Having swept across the country this year, avian flu has been devastating, wiping out some farmers' entire flocks. Across the UK, around half of the free-range poultry grown for Christmas 2022 is said to have died or been culled. The impacts vary widely from farm to farm – up in north-east Scotland, Craig Michie at Barra Bronzes says he has been unaffected, while at Peele’s and Rosamondford, they have avoided losses, but have had to keep usually free-range birds inside, while adding an extra layer of caution to their routines.
At Kelly Bronze turkeys, the scale of their operation (not only do they sell almost 50,000 Christmas turkeys every year, but run numerous farms for other processors across the UK) made losses more difficult to avoid. Paul says while the Kelly Bronze side of the business was unaffected, they lost 81,000 birds in total across their other farms. 'It’s going to hurt, but we will be okay, we will be back,' he says. 'Unfortunately, there will be farmers out there who have lost everything and don’t have a business left.'
Thankfully, all the producers are expecting sales to be strong this Christmas. Peele’s first orders began to arrive in summer and signs are pointing towards a similar level to 2021. 'Some long-standing customers like to order in July,' James explains, 'but the majority come in September, when people’s minds turn to Christmas after the August bank holiday.'
After all, for many families, ordering the turkey is as much part of their festive traditions as tucking into it on Christmas Day. Paul says one customer, who has been buying their turkeys for forty-two years, recently got in touch to thank them for making Christmas so special. With that loyalty comes responsibility, he says – including arming customers with the information they need to cook a delicious bird. 'When people have one of our turkeys and cook it as we say, they have a fantastic experience – turkey has a bad reputation for being dry, but when it’s done right that’s not the case,' he adds.
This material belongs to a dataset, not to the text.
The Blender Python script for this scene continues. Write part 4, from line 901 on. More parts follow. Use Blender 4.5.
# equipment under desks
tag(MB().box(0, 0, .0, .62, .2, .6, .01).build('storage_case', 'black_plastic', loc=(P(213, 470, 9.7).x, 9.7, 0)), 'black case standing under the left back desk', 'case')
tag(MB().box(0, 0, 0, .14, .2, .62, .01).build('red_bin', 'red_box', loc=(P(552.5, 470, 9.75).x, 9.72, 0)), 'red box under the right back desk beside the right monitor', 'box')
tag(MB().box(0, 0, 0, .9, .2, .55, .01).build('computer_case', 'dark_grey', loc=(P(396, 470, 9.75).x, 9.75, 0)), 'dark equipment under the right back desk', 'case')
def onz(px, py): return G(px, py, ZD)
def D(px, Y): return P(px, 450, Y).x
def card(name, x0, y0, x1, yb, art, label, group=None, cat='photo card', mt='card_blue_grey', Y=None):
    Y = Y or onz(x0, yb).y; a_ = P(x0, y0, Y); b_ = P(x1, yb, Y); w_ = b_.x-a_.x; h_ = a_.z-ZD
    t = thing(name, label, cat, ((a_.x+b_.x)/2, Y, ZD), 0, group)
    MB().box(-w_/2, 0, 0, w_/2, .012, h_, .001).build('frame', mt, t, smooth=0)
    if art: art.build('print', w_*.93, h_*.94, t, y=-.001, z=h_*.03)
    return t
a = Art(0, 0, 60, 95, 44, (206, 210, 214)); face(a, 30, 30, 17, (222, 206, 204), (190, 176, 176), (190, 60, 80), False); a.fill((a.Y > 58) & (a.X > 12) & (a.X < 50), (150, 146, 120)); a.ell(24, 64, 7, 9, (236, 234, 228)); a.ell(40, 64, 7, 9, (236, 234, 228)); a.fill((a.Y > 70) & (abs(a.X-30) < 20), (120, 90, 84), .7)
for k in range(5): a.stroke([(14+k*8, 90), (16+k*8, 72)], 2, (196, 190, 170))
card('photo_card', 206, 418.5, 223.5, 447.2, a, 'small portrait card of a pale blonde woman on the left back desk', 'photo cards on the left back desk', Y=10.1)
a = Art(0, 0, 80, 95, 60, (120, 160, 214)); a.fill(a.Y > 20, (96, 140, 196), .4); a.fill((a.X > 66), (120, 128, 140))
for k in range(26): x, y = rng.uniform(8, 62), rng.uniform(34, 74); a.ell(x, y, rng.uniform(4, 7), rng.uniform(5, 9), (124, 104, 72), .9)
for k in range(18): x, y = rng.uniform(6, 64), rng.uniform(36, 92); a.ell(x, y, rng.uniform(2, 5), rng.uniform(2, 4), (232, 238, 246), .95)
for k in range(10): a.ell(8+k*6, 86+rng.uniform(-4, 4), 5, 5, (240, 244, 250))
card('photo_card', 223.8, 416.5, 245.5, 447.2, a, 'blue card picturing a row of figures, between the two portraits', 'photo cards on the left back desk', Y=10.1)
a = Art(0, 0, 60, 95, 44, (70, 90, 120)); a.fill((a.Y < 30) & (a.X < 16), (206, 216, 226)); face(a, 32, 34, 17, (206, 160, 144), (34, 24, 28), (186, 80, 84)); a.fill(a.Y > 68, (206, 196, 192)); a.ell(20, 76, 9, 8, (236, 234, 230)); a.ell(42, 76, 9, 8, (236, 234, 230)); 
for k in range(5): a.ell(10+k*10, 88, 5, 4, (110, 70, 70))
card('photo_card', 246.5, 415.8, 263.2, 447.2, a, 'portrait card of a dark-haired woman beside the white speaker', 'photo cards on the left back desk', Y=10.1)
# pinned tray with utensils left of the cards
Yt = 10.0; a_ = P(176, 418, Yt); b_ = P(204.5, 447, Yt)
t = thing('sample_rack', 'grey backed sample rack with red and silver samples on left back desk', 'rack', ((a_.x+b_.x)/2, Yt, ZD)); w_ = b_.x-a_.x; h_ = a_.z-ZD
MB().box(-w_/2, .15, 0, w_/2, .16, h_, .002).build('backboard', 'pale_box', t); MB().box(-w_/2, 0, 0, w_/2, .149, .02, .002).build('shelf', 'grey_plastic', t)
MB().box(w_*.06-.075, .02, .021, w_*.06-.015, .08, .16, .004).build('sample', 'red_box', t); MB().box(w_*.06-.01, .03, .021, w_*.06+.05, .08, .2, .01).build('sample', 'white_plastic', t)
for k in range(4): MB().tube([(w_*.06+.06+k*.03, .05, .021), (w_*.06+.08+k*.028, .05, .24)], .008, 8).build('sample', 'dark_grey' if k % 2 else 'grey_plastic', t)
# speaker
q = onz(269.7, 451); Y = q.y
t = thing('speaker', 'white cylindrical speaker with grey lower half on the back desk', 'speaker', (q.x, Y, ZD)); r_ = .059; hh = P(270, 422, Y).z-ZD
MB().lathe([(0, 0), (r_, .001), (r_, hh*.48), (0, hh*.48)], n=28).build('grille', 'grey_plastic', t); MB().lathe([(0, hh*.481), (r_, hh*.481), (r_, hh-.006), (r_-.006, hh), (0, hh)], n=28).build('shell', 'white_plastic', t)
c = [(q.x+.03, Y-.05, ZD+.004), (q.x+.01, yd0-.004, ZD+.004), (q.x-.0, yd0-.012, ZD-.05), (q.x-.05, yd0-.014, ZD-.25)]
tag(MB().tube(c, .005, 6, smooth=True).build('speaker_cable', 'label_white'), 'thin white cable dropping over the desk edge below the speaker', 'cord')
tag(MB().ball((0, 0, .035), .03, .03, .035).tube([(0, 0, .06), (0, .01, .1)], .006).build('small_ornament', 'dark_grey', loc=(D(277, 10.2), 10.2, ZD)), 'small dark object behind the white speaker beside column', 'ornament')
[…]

December may be the height of the rush, but the Christmas groundwork is laid much earlier in the year. 'January and February can be quite busy because you are looking at the sales and marketing while everything is fresh in your mind,' Craig says. 'It's important to have an overview and it can be quite a busy couple of months – the start of March is usually a quieter time.'
Turkeys begin to, depending on the weather, hatch at the end of May, with first day-old poults arriving at Barra at the start of June, when they are kept under heat until they are allowed outside at the start of July. 'The Barra turkeys are slow-grown, hand-plucked and fed on cereals grown here,' Craig, who began turkey rearing in 2012 after leaving a career in town planning behind, says. With 3,400 birds sold each year at Barra, it’s no easy task.
December is certainly the culmination of the year’s work, and when processing and plucking begins. At Kelly Bronze, for example, half of its 50,000 birds (a figure which is divided into roughly three quarters Kelly Bronzes and one quarter regular bronzes) are sold via butchers, with the other half delivered to people's homes. This year, though, things have been a little different – as avian flu threatens flocks, government rules have allowed birds to be processed and frozen a few weeks earlier where necessary, shifting Kelly Bronze's timings and providing a rarely-seen moment of calm before the rush resumes closer to Christmas.
'For the first time since I was about eight years old I had last weekend off,' Paul says at the start of December. 'It’s really weird. Normally at this time it’s feathers everywhere and we’re running around, working long hours – I like the buzz. Then all of a sudden you go from living on your nerves to waking up on Christmas morning with nothing to do.'
As December continues, the country's army of turkey farmers will all be knuckling down and making sure orders reach families. But as lunchtime on Christmas Eve arrives, when the turkeys are delivered and festive celebrations begin, they will finally be able to toast to a job well done and enjoy some well-earned rest. Until January, that is – when their thoughts will turn to Christmas once again.